◆ TASK DETAILS ◆
Begin at the first line and end at the line containing "0.5, bark=M_bark_dark, limbs=False)". Extract exactly those lines.

--- BEGIN MATERIAL ---

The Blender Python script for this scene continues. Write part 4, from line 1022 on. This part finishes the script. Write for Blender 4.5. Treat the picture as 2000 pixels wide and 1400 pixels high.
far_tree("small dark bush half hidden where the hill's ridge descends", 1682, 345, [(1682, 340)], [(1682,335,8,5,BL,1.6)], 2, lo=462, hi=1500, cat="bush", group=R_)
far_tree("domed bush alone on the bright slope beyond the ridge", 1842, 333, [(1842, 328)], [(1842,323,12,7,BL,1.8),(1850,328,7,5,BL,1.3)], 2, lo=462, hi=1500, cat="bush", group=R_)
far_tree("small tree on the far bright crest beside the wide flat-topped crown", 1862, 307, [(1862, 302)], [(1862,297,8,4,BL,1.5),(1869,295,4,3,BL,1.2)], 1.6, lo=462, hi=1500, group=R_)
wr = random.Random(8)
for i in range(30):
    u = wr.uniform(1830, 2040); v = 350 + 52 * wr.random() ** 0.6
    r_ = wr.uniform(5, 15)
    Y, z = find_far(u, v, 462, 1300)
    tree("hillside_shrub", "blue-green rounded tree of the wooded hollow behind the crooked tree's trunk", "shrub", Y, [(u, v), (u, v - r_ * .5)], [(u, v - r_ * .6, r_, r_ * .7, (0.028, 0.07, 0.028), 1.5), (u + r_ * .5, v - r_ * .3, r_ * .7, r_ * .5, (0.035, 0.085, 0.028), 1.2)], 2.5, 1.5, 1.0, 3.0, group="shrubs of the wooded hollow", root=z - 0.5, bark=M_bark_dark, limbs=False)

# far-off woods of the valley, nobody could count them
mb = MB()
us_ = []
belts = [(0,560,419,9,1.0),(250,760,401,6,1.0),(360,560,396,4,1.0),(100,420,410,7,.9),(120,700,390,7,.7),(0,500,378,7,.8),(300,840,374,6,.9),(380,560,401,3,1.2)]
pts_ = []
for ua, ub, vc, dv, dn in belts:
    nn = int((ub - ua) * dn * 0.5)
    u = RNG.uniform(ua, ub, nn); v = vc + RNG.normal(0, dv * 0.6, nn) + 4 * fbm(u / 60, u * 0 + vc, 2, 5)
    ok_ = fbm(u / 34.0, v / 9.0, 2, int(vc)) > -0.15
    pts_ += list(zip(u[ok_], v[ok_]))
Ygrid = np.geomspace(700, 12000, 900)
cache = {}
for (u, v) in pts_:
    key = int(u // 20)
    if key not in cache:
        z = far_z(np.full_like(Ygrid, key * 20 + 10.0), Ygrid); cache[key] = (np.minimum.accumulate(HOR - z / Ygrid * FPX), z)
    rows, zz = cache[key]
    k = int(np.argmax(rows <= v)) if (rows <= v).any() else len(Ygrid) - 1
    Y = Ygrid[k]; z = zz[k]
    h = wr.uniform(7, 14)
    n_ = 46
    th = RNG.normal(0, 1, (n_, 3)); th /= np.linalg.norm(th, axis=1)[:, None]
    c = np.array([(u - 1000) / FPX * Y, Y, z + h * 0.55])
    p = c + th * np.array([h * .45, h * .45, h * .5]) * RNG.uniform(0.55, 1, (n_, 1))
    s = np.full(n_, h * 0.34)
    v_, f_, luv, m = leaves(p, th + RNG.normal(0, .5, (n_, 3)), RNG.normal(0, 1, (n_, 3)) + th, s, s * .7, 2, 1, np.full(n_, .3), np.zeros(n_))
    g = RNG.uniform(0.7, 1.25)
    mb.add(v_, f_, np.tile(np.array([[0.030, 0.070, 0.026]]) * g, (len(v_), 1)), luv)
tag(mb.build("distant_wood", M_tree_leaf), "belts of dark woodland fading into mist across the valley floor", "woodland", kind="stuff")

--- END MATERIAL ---

◆ COMPLETE OUTPUT ◆
The Blender Python script for this scene continues. Write part 4, from line 1022 on. This part finishes the script. Write for Blender 4.5. Treat the picture as 2000 pixels wide and 1400 pixels high.
far_tree("small dark bush half hidden where the hill's ridge descends", 1682, 345, [(1682, 340)], [(1682,335,8,5,BL,1.6)], 2, lo=462, hi=1500, cat="bush", group=R_)
far_tree("domed bush alone on the bright slope beyond the ridge", 1842, 333, [(1842, 328)], [(1842,323,12,7,BL,1.8),(1850,328,7,5,BL,1.3)], 2, lo=462, hi=1500, cat="bush", group=R_)
far_tree("small tree on the far bright crest beside the wide flat-topped crown", 1862, 307, [(1862, 302)], [(1862,297,8,4,BL,1.5),(1869,295,4,3,BL,1.2)], 1.6, lo=462, hi=1500, group=R_)
wr = random.Random(8)
for i in range(30):
    u = wr.uniform(1830, 2040); v = 350 + 52 * wr.random() ** 0.6
    r_ = wr.uniform(5, 15)
    Y, z = find_far(u, v, 462, 1300)
    tree("hillside_shrub", "blue-green rounded tree of the wooded hollow behind the crooked tree's trunk", "shrub", Y, [(u, v), (u, v - r_ * .5)], [(u, v - r_ * .6, r_, r_ * .7, (0.028, 0.07, 0.028), 1.5), (u + r_ * .5, v - r_ * .3, r_ * .7, r_ * .5, (0.035, 0.085, 0.028), 1.2)], 2.5, 1.5, 1.0, 3.0, group="shrubs of the wooded hollow", root=z - 0.5, bark=M_bark_dark, limbs=False)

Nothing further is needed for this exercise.